The United States’ Republican-led House of Representatives passed a package of trade bills Friday night that includes a measure extending normal trade status to Vietnam.
The lawmakers narrowly approved a raft of trade legislation to normalize trade ties with Vietnam, expand trade preferences for Haiti, and renew duty reductions for the Andean region and over 100 developing nations.
The House of Representatives voted 212 to 184 for the trade package, which is expected to go to the Senate this weekend as part of a larger tax and energy package in an 11th-hour push to close the current Republican-led Congress.
If the Senate should resolve its disputes, pass the package and adjourn, the Republican control of Congress, which has lasted 12 years in the House, would be over. That would set the stage for the next Congress to convene Jan. 4 with Democrats in the majority in both the House and the Senate.
The Vietnam bill would end the Cold War requirement that trade with the Southeast Asian state be reviewed every year.
Sen. Max Baucus, the top Democrat on the Senate Finance Committee, said the bill "makes certain that more U.S.-made goods will get into Vietnam's markets."
Republican Rep. David Dreier said the Vietnam measure would encourage economic and political liberalization in the Southeast Asian nation and provide access for American companies hoping to crack a booming market.
"This legislation will help to create stronger trading partners for the future, while also recognizing our responsibility ... to help developing countries grow," Republican Rep. Bill Thomas, outgoing chairman of the influential Ways and Means Committee, said in a statement.
The measure grants Permanent Normal Trade Relations to fast-growing Vietnam, 30 years after its war with the United States, but it comes late for President George W. Bush, who arrived empty-handed at a Hanoi summit last month after an initial PNTR vote failed.

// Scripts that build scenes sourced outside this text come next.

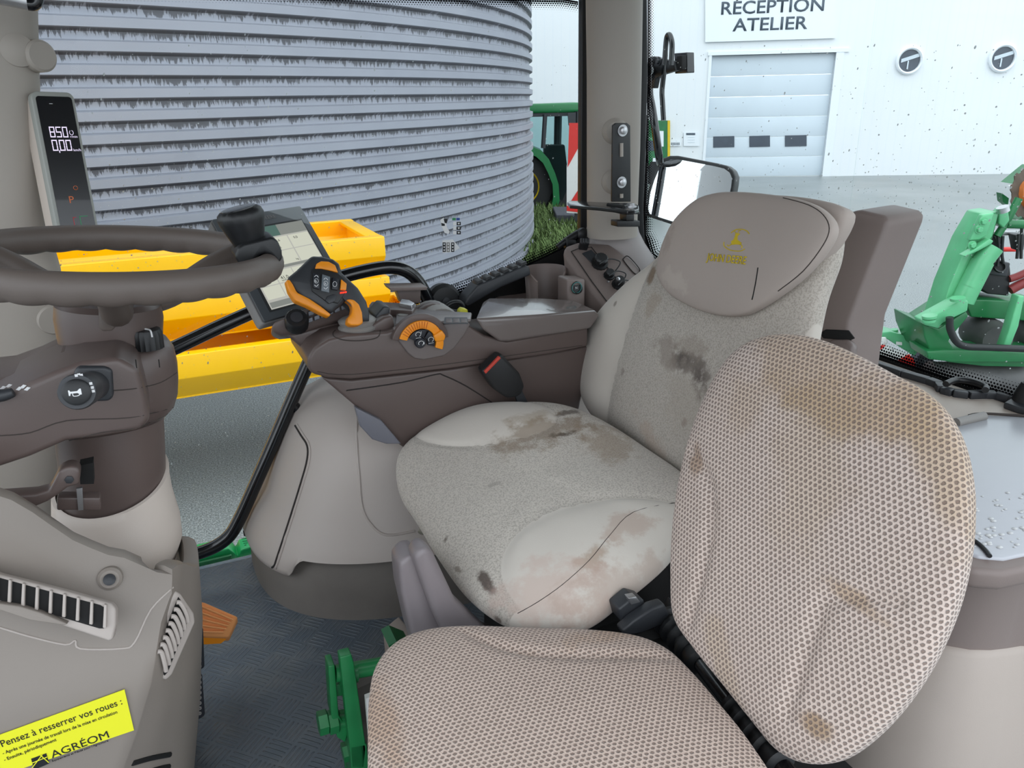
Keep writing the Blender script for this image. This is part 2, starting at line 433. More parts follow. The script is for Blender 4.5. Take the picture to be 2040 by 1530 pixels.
# rain
n = NT('water_drop'); n.b.inputs['Base Color'].default_value = (1, 1, 1, 1); n.b.inputs['Roughness'].default_value = .03; n.b.inputs['IOR'].default_value = 1.33; n.b.inputs['Transmission Weight'].default_value = .45; m_drop = n.m
# woven jump-seat fabric: staggered brown dimples in a beige loop weave
def dimple_fabric(name, spots, base=(200, 182, 171), dot=(112, 92, 82)):
    n = NT(name); P1, P2 = .0072, .0056
    wv = n.n('ShaderNodeVectorMath', {0: n.uv(), 1: (0, 0, 0)}, operation='ADD').outputs[0]
    sx = n.n('ShaderNodeSeparateXYZ', {0: wv})
    py = n.math('DIVIDE', sx.outputs[1], P2); row = n.math('FLOOR', py)
    px = n.math('ADD', n.math('DIVIDE', sx.outputs[0], P1), n.math('MULTIPLY', n.math('MODULO', n.math('ABSOLUTE', row), 2.0), .5))
    dx = n.math('MULTIPLY', n.math('SUBTRACT', n.math('FRACT', px), .5), P1); dy = n.math('MULTIPLY', n.math('SUBTRACT', n.math('FRACT', py), .5), P2)
    d = n.math('SQRT', n.math('ADD', n.math('MULTIPLY', dx, dx), n.math('MULTIPLY', n.math('MULTIPLY', dy, dy), 1.5)))
    d = n.math('ADD', d, n.math('MULTIPLY', n.math('SUBTRACT', n.noise(520, detail=2), .5), .0028))
    hole = n.ramp(d, .0029, .0014)
    # loop pairs around the holes
    lp = n.math('PINGPONG', n.math('MULTIPLY', n.math('ADD', px, n.math('MULTIPLY', py, .5)), 2.0), .5)
    base_c = n.mix(n.noise(14, detail=5), lin(base), lin(tuple(min(255, x+14) for x in base)))
    if spots: base_c = n.blobs(base_c, spots, nscale=9)
    col = n.mix(n.math('MULTIPLY', hole, .8), base_c, lin(dot))
    n.l(col, n.b.inputs['Base Color']); n.b.inputs['Roughness'].default_value = .95; n.b.inputs['Sheen Weight'].default_value = .25
    h = n.math('ADD', n.math('MULTIPLY', hole, -1.0), n.math('ADD', n.math('MULTIPLY', lp, .22), n.math('MULTIPLY', n.noise(900, detail=2), .25)))
    n.bump(h, .9, .0022); return n.m
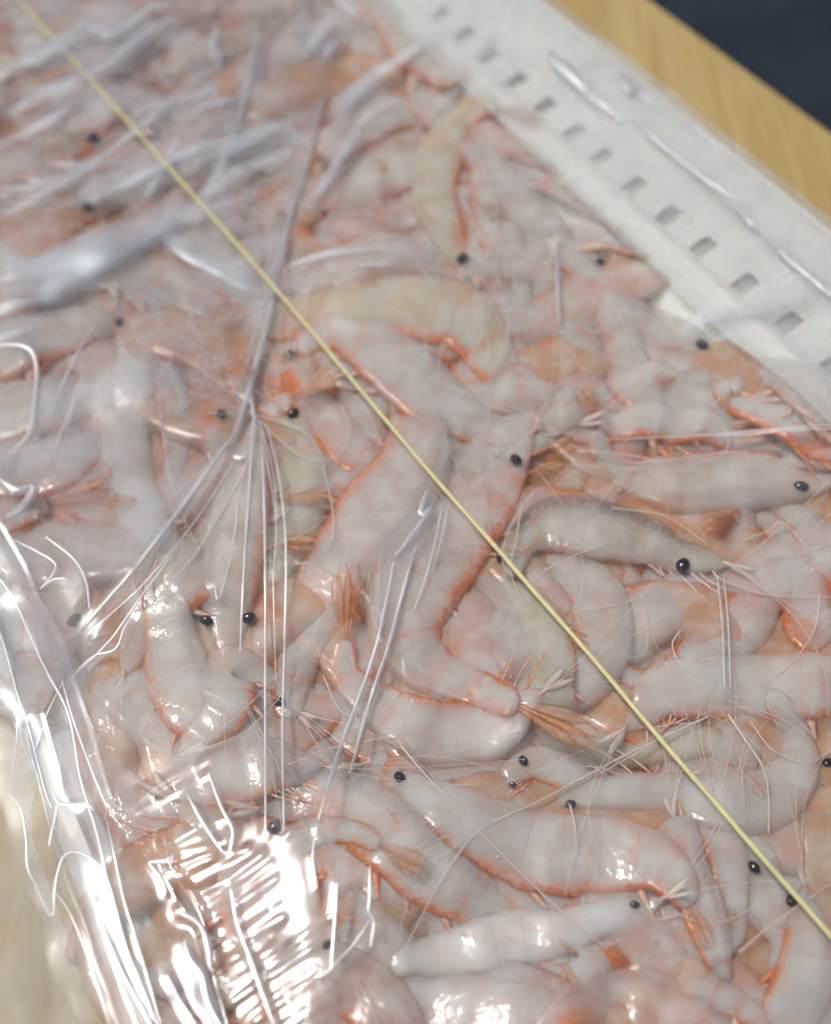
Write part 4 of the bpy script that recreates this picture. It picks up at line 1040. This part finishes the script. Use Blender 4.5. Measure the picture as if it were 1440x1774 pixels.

The legislation also broadens textile preferences for Haiti, allowing it to increase duty-free exports to the United States of clothes that aren't made with U.S. yarn and fabric.
"We hope that ... we can send a signal to other countries to come to the aid of this poor nation," said New York's Charles Rangel, a Democrat who will head the Ways and Means Committee when Democrats take control of Congress next year.
U.S. Trade Representative Susan Schwab hailed Friday's vote, saying increased trade had not only helped workers in poor countries but lowered priced for U.S consumers.
Some industry groups, however, are worried that Vietnam's heavy subsidies and other trade policies have damaged the U.S. textile industry severely, costing companies billions of dollars and destroying American jobs.
The trade package also would extend or expand trade breaks for Haiti, sub-Saharan Africa and Andean nations, drawing opposition from supporters of the beleaguered U.S. textile industry.
Eight Republican senators on Thursday wrote congressional leaders, saying 100,000 textile jobs in their region already had been lost due to trade agreements. They said they would oppose "as forcefully as possible" the Haiti measure.
Republican President George W. Bush's trade liberalization efforts could face trouble in the next Congress.